Not in a dramatic, life-changing way. Just balanced. My old pair had slowly become heavier over time, or maybe I just noticed it more once I had something to compare it to.

The first thing I paid attention to was whether I needed to adjust them. I didn’t. They stayed in place. That alone felt like progress.

But visually, I needed a few days. Your brain holds onto your “default face” longer than you expect. When I caught my reflection in my laptop screen during a video call, I had that brief second of “oh, that’s different.” Not bad. Just unfamiliar.

After a week, they stopped feeling new. They just felt correct.

On the Days I Don’t Want Frames at All

Even with glasses I genuinely like, there are days when I don’t want anything sitting on my nose.

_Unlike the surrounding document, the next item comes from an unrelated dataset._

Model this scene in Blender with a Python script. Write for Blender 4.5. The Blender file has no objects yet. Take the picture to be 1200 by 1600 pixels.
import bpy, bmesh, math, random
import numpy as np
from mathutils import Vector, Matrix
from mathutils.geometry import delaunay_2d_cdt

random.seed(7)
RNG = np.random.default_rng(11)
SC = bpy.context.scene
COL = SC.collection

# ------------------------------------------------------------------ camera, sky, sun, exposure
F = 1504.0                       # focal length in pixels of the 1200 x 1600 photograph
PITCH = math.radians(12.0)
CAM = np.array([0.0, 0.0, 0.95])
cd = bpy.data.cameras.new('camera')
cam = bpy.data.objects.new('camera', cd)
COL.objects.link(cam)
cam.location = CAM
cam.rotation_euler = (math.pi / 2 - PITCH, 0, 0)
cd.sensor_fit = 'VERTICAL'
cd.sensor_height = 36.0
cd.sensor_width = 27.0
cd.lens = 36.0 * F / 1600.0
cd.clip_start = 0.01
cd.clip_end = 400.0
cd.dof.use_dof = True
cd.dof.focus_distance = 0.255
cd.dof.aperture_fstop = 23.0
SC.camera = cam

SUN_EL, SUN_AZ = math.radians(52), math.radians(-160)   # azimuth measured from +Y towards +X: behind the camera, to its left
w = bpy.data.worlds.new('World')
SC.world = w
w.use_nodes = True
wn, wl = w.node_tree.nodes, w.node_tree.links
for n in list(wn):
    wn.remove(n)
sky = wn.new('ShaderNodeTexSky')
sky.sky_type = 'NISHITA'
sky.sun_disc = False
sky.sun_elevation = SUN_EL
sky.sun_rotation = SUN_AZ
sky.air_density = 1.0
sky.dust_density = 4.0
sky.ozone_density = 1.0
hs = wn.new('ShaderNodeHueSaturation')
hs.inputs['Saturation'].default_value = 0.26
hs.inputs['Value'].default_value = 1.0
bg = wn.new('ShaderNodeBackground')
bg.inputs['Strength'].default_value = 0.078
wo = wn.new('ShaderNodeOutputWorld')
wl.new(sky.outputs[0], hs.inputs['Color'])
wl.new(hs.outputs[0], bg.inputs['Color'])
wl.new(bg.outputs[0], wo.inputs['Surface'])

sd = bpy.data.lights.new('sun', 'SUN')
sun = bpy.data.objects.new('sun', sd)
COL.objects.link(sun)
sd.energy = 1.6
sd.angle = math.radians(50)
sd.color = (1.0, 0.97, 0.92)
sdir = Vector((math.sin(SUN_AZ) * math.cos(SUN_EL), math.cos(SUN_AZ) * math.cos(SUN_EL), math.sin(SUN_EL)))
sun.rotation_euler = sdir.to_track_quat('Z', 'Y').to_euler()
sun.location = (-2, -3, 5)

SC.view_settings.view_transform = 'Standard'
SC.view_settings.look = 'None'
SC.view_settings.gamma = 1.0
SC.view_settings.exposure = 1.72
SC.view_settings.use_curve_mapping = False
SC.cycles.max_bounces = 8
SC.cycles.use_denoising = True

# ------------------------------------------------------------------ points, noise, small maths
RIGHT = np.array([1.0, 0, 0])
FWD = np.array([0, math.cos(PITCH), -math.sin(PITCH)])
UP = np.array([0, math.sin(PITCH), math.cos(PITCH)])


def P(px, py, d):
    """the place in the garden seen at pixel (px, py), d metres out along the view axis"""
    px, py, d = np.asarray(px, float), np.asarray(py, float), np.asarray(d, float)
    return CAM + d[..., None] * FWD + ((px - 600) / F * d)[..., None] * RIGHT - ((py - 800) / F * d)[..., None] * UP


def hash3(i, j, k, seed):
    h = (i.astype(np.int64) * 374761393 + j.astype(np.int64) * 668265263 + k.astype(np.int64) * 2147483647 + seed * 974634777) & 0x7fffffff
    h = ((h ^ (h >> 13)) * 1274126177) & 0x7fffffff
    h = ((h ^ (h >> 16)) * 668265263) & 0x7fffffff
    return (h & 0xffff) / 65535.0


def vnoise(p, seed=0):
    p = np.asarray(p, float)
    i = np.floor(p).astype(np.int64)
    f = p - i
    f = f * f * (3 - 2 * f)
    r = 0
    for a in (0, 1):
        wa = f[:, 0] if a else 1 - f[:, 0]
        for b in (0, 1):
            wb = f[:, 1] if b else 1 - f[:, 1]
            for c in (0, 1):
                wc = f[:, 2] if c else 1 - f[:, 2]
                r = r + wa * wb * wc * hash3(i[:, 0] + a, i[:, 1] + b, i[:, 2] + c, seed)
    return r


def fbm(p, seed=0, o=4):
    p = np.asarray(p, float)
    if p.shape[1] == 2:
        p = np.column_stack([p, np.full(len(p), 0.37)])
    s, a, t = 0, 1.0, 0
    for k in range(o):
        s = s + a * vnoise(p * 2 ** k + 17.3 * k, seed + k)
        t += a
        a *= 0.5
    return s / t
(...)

Long workdays are one of them. Especially when I know I’ll be staring at screens for hours. Or when it’s raining and I don’t want to deal with droplets blurring everything the second I step outside.

That’s when I switched to Daily Contact Lenses.

I used to think daily lenses were unnecessary. I assumed they were just a more expensive version of what I was already using. But the simplicity makes a difference. You open a fresh pair in the morning, wear them, and throw them away at night. No cleaning routine. No half-empty solution bottles cluttering the bathroom.

It feels low effort in the best way. And honestly, sometimes it’s nice to look in the mirror and not see frames at all. Your face looks slightly different without that outline. Softer, maybe. More neutral.

I like having both options now. Glasses when I want structure. Lenses when I want to forget about eyewear entirely.

The Part I Didn’t Expect

I didn’t expect new glasses to change how intentional I felt. It wasn’t about brand names or trends. It was about finally noticing something I had been ignoring. I had kept my old pair out of habit more than preference.

We do that a lot with everyday things. We upgrade phones faster than we replace glasses. We rethink trainers before we rethink what sits on our face every single day.

I’m not suddenly someone who owns five different pairs. I still lean toward simple shapes. I still hesitate before clicking “order.” I still second-guess myself for a day or two after anything arrives.  But I don’t treat glasses like background equipment anymore.

They show up in every conversation. Every photo someone takes without warning. Every reflection in shop windows, car mirrors, and yes, the microwave door when I’m reheating leftovers.  And now, when I see that reflection, I don’t immediately think about what feels off.

Which is a small thing. But small things, apparently, add up.